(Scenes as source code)
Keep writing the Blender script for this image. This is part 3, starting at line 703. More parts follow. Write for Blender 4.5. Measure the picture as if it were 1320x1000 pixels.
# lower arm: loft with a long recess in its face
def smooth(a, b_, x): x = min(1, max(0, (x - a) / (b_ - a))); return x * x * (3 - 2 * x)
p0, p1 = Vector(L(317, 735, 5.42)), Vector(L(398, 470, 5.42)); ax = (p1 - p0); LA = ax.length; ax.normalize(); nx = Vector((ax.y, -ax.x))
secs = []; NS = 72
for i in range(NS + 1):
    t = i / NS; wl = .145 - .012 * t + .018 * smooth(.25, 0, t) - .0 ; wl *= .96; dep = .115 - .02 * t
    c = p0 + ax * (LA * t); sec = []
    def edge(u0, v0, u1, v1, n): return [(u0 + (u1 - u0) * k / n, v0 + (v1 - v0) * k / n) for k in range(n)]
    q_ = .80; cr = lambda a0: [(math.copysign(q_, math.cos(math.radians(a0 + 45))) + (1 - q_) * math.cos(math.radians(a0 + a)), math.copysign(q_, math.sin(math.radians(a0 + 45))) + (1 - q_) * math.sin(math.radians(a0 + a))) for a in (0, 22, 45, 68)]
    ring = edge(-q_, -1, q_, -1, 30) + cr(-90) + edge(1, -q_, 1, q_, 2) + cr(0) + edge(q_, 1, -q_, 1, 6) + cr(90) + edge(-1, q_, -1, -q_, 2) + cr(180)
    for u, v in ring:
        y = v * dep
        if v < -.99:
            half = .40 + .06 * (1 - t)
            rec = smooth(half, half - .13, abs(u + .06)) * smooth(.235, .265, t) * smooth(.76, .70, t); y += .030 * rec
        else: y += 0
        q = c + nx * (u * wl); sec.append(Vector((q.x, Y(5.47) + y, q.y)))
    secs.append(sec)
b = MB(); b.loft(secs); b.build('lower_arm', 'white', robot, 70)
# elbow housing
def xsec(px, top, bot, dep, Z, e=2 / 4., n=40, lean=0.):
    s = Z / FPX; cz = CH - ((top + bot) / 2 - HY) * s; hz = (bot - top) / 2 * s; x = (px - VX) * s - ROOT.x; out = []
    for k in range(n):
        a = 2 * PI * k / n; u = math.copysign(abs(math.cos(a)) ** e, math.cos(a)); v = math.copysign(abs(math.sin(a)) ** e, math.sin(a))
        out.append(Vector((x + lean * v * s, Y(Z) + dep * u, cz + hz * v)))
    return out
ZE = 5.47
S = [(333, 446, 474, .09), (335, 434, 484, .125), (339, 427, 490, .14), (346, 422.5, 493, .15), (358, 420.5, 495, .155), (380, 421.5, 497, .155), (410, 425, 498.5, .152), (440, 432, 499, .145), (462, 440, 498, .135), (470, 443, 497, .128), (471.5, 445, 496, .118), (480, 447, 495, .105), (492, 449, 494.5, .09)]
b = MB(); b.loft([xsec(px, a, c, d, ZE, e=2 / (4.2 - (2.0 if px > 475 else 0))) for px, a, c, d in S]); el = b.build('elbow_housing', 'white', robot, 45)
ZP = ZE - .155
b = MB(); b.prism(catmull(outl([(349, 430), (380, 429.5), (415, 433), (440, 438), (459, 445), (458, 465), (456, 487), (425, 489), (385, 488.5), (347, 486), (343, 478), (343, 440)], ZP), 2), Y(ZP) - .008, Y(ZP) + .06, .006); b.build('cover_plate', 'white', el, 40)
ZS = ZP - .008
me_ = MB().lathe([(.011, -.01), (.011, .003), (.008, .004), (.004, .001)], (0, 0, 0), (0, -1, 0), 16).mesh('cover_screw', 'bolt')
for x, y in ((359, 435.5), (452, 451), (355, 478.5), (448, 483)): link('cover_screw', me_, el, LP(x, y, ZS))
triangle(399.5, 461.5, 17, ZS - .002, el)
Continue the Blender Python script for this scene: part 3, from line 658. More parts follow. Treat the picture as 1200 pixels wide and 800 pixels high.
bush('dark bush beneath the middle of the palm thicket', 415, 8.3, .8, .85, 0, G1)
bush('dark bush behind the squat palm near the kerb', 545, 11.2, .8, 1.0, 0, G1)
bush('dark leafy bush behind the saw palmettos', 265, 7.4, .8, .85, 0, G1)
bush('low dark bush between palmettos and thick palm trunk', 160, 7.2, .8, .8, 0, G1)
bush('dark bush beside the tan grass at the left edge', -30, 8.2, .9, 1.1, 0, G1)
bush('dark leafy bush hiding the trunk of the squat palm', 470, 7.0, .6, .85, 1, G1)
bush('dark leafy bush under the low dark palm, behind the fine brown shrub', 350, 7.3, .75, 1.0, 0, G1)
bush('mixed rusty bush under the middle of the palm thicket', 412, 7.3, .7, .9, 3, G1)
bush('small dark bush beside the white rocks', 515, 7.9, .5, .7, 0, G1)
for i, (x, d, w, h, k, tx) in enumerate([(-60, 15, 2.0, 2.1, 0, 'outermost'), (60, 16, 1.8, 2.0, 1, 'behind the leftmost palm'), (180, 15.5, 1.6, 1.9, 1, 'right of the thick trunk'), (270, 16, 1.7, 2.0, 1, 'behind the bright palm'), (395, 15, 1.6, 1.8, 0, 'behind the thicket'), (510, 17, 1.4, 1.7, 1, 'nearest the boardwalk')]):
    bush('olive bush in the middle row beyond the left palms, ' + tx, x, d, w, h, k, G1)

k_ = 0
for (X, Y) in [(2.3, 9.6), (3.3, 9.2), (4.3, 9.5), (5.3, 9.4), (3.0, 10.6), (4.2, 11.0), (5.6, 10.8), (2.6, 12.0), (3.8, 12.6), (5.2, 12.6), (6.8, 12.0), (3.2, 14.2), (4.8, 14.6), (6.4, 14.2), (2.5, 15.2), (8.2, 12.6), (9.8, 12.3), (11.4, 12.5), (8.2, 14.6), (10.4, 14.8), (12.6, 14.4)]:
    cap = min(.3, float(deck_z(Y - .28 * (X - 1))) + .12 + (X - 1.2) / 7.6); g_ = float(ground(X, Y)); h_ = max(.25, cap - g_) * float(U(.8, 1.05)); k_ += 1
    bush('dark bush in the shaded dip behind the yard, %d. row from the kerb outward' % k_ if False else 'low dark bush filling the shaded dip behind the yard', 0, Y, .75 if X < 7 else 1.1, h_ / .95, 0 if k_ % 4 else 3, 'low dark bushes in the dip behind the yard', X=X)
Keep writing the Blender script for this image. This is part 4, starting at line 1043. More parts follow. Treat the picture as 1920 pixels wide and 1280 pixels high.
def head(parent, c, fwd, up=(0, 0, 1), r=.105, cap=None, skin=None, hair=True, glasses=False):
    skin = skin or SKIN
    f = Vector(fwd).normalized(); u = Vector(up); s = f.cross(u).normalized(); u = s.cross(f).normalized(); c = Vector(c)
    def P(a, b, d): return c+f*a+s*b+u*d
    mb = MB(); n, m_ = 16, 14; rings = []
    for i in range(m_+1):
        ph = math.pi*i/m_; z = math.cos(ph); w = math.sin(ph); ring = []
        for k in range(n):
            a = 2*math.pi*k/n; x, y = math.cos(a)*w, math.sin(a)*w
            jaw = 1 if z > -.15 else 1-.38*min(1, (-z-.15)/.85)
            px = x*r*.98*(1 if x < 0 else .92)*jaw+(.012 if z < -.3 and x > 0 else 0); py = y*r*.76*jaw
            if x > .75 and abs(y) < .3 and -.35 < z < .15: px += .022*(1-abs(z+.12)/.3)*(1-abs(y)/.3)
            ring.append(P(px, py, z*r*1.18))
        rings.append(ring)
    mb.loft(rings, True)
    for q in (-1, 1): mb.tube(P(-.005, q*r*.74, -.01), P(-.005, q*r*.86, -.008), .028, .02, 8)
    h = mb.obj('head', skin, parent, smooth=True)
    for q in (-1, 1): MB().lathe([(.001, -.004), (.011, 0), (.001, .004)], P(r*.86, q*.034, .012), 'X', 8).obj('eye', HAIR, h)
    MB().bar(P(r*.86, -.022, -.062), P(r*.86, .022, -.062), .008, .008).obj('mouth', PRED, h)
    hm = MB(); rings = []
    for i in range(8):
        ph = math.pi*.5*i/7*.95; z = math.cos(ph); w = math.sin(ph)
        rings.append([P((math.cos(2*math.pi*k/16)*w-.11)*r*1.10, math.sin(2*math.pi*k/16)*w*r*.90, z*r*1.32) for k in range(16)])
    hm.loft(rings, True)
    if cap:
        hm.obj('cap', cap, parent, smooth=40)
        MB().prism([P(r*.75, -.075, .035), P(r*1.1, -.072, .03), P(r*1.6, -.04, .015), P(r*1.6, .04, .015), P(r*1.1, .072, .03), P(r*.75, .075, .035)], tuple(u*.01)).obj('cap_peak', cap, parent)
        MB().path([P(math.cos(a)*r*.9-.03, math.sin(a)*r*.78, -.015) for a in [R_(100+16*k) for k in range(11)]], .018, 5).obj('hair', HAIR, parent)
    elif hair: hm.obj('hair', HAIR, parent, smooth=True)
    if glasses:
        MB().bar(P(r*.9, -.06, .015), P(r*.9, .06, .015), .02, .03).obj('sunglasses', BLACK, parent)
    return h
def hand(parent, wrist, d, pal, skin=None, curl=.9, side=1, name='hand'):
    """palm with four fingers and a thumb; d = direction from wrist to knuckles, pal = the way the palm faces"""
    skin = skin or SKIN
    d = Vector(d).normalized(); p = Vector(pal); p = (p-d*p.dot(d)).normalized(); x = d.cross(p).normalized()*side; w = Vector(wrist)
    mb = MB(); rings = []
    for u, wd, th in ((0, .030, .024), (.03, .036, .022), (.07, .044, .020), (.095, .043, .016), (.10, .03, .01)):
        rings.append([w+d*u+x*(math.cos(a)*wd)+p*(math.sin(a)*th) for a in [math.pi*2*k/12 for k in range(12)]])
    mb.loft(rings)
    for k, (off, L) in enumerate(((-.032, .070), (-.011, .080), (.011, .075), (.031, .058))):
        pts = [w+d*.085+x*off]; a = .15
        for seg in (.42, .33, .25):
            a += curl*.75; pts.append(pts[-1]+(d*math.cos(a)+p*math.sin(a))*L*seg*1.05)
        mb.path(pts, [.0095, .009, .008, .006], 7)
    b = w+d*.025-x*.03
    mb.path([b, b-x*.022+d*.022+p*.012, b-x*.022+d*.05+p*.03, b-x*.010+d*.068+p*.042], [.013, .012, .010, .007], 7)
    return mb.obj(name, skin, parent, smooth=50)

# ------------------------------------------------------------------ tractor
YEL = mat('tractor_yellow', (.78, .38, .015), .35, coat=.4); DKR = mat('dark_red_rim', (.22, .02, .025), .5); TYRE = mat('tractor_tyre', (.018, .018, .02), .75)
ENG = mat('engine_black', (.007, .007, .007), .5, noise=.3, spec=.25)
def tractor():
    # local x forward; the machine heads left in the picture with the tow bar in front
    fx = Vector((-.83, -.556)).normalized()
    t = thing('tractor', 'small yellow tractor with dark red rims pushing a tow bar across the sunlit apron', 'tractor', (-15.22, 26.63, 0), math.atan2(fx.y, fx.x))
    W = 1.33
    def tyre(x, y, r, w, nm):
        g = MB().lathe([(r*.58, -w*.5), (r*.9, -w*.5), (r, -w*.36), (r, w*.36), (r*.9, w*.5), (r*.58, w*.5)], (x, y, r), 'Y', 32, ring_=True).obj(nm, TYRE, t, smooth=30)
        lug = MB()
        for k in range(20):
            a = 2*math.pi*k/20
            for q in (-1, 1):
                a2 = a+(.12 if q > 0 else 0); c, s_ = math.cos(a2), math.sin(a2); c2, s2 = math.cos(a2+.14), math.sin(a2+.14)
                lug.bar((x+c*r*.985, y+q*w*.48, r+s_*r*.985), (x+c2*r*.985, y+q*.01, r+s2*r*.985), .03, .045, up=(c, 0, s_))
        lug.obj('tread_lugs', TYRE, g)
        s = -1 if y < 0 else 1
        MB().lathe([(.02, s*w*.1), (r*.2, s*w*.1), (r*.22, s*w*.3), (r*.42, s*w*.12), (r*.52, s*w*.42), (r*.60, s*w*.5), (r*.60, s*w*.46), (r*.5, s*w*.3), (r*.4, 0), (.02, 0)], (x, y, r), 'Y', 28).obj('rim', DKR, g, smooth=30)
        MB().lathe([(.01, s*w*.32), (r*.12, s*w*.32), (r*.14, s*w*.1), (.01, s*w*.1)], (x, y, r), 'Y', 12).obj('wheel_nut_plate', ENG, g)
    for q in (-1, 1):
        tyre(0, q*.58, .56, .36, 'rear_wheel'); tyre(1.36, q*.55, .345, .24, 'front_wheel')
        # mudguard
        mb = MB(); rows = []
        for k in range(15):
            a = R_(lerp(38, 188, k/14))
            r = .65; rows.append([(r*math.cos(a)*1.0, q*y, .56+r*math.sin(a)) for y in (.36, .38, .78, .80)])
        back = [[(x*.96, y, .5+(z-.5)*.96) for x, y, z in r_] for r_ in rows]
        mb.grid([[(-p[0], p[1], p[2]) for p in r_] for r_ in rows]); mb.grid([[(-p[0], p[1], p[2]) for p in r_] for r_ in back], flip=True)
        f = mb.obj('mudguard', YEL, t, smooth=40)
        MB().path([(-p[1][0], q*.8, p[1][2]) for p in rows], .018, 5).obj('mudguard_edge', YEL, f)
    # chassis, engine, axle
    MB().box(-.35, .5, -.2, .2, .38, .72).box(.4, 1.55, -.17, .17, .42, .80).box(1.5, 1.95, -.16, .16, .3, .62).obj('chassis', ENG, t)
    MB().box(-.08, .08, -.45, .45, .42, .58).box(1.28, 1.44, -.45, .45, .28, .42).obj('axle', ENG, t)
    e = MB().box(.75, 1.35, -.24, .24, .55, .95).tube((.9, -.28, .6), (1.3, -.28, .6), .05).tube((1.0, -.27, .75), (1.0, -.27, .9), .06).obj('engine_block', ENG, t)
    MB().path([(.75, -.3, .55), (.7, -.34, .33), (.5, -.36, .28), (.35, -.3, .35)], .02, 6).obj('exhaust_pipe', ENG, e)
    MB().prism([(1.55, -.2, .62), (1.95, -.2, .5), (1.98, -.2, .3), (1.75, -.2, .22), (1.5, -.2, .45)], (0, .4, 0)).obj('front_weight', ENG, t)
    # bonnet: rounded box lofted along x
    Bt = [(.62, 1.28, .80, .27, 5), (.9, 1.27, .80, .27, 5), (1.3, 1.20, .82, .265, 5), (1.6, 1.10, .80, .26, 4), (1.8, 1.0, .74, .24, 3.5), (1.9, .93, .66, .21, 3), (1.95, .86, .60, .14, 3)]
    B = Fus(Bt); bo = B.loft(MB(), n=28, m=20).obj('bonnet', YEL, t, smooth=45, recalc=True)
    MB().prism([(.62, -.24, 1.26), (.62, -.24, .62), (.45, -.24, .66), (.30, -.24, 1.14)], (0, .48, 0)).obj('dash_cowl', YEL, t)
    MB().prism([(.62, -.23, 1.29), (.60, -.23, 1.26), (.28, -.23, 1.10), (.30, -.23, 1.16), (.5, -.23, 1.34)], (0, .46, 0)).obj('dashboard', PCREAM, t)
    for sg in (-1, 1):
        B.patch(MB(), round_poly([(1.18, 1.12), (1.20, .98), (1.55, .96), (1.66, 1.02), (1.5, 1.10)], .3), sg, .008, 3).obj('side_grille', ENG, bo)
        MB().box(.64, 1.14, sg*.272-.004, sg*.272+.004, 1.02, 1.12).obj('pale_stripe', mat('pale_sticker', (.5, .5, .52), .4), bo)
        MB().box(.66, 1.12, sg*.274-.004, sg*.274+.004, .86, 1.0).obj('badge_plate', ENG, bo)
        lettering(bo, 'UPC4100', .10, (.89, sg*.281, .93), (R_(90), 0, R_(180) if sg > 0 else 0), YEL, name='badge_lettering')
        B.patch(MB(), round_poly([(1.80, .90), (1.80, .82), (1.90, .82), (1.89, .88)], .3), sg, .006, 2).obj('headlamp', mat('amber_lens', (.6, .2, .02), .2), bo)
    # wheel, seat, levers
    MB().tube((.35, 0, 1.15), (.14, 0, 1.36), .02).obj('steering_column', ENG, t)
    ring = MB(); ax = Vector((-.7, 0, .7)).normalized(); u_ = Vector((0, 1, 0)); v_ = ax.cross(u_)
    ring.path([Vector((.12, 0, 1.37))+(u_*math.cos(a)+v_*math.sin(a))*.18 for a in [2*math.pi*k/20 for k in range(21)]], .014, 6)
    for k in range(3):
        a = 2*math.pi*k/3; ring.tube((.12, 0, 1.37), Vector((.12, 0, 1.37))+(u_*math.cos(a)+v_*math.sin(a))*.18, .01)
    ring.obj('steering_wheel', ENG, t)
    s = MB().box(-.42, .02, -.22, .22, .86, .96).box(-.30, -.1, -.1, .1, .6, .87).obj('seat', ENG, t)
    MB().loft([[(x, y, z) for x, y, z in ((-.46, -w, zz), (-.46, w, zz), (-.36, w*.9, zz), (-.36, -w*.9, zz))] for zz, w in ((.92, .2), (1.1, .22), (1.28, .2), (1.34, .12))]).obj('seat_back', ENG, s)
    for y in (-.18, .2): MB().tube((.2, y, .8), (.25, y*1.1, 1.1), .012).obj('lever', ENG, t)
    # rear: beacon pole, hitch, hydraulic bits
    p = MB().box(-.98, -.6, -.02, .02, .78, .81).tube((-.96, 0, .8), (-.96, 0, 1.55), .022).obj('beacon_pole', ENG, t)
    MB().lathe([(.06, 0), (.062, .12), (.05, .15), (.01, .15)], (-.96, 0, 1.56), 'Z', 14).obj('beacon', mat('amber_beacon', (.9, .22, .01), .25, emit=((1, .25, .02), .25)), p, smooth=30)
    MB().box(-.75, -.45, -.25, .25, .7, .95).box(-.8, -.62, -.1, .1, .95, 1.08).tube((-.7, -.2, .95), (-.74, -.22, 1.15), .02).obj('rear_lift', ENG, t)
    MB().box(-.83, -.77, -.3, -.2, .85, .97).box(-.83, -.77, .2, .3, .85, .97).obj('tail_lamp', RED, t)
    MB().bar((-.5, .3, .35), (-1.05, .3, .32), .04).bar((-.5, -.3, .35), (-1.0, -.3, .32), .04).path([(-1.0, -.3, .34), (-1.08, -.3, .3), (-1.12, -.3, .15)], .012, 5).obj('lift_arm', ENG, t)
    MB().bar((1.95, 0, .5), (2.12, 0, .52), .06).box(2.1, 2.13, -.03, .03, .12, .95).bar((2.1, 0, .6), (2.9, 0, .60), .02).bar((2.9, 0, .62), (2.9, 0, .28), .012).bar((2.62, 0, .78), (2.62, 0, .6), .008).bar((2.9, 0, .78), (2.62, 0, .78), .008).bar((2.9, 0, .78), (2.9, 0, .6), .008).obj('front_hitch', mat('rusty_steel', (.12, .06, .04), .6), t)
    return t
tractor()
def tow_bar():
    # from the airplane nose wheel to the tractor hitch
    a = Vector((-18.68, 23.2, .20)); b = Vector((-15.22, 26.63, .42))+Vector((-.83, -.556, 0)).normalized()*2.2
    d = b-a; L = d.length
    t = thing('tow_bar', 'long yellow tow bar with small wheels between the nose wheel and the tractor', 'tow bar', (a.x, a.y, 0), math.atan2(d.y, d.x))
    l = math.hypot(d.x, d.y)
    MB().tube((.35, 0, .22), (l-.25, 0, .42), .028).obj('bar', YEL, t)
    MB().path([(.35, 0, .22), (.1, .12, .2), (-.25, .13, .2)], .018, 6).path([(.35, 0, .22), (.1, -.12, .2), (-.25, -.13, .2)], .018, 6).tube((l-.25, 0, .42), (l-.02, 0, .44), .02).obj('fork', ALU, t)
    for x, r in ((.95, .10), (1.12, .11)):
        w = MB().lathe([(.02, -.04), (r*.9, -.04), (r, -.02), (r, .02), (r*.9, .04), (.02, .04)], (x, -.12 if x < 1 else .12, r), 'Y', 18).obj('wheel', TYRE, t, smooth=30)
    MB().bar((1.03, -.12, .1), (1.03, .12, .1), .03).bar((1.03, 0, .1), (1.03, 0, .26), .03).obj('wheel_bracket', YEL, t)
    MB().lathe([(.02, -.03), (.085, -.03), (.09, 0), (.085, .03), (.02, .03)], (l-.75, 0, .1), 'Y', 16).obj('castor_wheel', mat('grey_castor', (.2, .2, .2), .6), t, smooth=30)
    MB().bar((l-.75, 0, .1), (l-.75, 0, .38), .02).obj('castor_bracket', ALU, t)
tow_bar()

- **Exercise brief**
Report the number of lines in the listing where the string "parts" appears, and nothing besides.

- **Completed task**
3